Gingrich considers today's evil empire Iran. The only ideology that can stand up against American liberal democracy and spread throughout the world is the Islamic ideology, and that makes Iran America's most dangerous opponent.
Wrapping up his impassioned presentation, the former speaker of the House, of course, turned to the current election campaign. He recalled how Reagan's “evil empire” speech was criticized and laughed at by U.S. liberals and the Democratic Party. But now we know who was right and who was wrong, he noted. But the same people who had no understanding of world politics are trying to teach them how to live now. They say that U.S. President George W. Bush's policy was a mistake and they can fix that mistake! It's preposterous!
Moving on to his own candidate, 71-year-old John McCain, Gingrich returned to alternative history. What would have happened, if Reagan had decided in 1980 that he was too old to serve his country? The Cold War would still be going on…
The Return of Star Wars
The anniversary of Reagan's Strategic Defense Initiative speech to Congress was even more wide noted than his “evil empire” speech. Time magazine, for example, devoted 11 pages to it, and other publications took note of it as well.
On March 23, 1983, Reagan spoke before Congress after it voted to cut his proposed budget.

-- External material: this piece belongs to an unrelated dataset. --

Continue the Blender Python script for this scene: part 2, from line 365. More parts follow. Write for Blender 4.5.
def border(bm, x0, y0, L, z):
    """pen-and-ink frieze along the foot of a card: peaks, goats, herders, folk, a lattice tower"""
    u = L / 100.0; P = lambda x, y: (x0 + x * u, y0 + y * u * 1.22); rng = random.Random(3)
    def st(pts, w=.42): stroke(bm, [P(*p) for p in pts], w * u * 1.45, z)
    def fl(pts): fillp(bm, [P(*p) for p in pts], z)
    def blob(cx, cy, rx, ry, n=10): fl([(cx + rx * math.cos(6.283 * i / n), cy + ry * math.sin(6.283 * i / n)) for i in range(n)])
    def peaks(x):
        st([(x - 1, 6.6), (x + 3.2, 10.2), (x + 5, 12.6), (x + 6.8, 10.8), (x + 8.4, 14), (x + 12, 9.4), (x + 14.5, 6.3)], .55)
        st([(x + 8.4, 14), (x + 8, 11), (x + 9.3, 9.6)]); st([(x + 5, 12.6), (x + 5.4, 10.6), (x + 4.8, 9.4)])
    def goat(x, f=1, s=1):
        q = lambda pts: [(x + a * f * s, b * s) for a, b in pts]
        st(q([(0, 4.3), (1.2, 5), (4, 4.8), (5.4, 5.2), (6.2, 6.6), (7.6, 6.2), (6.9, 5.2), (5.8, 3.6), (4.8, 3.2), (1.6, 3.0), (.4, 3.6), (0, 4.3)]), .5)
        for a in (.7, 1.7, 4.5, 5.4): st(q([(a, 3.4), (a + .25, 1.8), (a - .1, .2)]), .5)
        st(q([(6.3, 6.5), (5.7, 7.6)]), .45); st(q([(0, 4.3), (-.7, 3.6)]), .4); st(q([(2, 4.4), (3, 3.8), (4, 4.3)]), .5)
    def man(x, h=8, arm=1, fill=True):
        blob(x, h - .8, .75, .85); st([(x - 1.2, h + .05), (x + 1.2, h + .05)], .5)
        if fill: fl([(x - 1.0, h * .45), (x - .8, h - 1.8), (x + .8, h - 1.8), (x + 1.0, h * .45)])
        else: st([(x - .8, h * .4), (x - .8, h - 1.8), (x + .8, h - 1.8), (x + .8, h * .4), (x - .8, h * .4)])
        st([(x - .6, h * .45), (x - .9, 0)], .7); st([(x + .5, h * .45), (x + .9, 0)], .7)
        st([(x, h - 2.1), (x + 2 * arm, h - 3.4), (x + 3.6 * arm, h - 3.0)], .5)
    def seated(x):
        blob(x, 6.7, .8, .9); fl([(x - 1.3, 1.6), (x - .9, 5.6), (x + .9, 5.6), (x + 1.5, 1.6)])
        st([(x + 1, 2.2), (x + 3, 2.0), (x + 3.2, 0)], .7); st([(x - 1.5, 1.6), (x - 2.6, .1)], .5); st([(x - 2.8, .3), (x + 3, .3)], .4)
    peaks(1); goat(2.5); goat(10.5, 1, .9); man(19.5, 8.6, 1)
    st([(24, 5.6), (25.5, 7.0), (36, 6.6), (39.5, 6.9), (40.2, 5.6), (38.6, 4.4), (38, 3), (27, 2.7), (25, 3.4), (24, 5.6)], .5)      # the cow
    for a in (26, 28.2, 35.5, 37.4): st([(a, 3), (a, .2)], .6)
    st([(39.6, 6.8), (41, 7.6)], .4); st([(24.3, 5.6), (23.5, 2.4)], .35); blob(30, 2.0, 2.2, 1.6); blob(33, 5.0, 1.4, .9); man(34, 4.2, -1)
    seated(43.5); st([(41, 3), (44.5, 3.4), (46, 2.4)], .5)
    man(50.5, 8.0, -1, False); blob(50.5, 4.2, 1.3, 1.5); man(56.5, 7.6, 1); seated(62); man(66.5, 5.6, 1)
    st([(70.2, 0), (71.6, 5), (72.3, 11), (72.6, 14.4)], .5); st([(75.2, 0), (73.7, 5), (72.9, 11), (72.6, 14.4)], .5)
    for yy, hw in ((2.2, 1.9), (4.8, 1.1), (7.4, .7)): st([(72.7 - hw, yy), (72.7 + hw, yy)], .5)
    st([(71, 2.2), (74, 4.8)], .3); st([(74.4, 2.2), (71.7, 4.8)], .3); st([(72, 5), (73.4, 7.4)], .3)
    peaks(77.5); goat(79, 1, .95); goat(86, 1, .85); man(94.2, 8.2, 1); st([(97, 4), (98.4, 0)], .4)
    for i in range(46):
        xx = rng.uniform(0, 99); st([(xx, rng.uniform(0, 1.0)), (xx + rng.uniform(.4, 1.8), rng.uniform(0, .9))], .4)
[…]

He said that the concept of the mutual destruction of the U.S. and USSR would be a thing of the past and the U.S. would develop a new system of missile defense that would defend Americans against a Soviet nuclear attack. Reagan proposed placing radar and interceptor missiles in space. That was the basis of the joking “star wars” name giving his program. (The George Lucas film series of the same name was very popular at the time.)
Gingrich attributed the shattering of the Soviet Union's power to Reagan's “star wars” initiative and the lowering of oil prices that was also initiated by Reagan: The USSR was pressed into a new arms race, and this time with petrodollars.
Many American conservatives believe that the time has not passed for the stars wars concept. One-time U.S. Defense Department advisor Bob Maginnis, appearing at a congratulatory Heritage Foundation luncheon, stated that the idea of the Strategic Defense Initiative is quite up-to-date and American authorities should follow the path traced for them by Reagan. Cheney was also present at that luncheon and largely agreed with Maginnis. Cheney recalled Hillary Clinton's recent television campaign ad. “It's 3 a.m. There's a phone in the White House and it's ringing. Something is happening in the world. Your vote will decide who answers that call,” the voice says.
We hope the Supreme Commander will never have to pick up that phone and hear that ballistic missiles are headed for the U.S., Cheney observed. The Republicans consider the current missile defense system a logical continuation of the Strategic Defense Initiative. The only difference is that the interceptor missiles will now be located in Alaska, California and Poland and not in orbit, as Reagan had proposed. Republican congressman Trent Frank thinks that a missile defense system should be set up because the 40th president bequeathed it to the country.
Casper Weinberger, Jr., son of the late Reagan-era defense secretary, wrote an article a jubilee article on the need to create a missile defense system in spite of Russia's objections. He recalled that Reagan proposed to share strategic defense initiative technology with the Soviet Union, if it would eliminate its nuclear arsenal. “But an enslaved, territorial aggrandized nation can't see what it means to be free and they were distrustful then and they still are. Ain't it shame?” he writes.
Reagan Lives
Reverence for Ronald Reagan is reaching new levels in the U.S. A number of conservative activists have already proposed memorializing him by adding his face to the four embossed on Mt. Rushmore (George Washington, Thomas Jefferson, Abraham Lincoln and Theodore Roosevelt). The homepage of the Heritage Foundation website asks its visitors “What would Reagan do?” Reagan is a significant factor in the current presidential race. Republican McCain strives to compare himself with Reagan, calling himself “a simple soldier in the Reagan revolution.” Many conservative Republicans reply that McCain is a far cry from Reagan and cannot so radically change the country as the 40th president did. They also remind him that, in the 1980s, as a new congressman, he frequently criticized the president.
There is an alternative view of Reagan. The Democrats, in an effort to deprive the Republicans of their monopoly on the 40th president, claim that he was not a warmongering hawk at all, but an idealist and a romantic, who was able to change the country so radically and pull it out of the dead end his predecessors had led it into. In that sense, Reagan Today is not McCain, but Barack Obama.
The Illinois senator started that analogy when he stated in an interview that he admired Reagan because “Ronald Reagan changed the trajectory of America in a way that Richard Nixon did not and in a way that Bill Clinton did not.” Obama supporters picked up on that thesis, saying their candidate has Reagan's charisma.
Even John F. Kennedy's daughter Caroline, who is traveling the country campaigning for Obama, shares that view. She says that the Illinois senator reminds her of her father and he will be as great a president as Kennedy and Reagan, because now, as in the 1960s and 1980s, is a critical moment in American history and the country needs radical change.
Although praising Reagan for his principles, Obama does not chare his methods. He is extremely skeptical of the missile defense system that is the continuation of Reagan's star wars. He thinks that the country must not engage in a war against Iran, and so the system is needless.
Only candidate Hillary Clinton does not strive to be like Reagan in this campaign. Her staff also marked the anniversary of Reagan's speech in a way as well. Former secretary of state Madeline Albright, now an advisor to Hillary Clinton, published a book this month, Memo to the President Elect, in which she says that attributing victory in the Cold War to Reagan is like thanking the crowing rooster for the sunrise.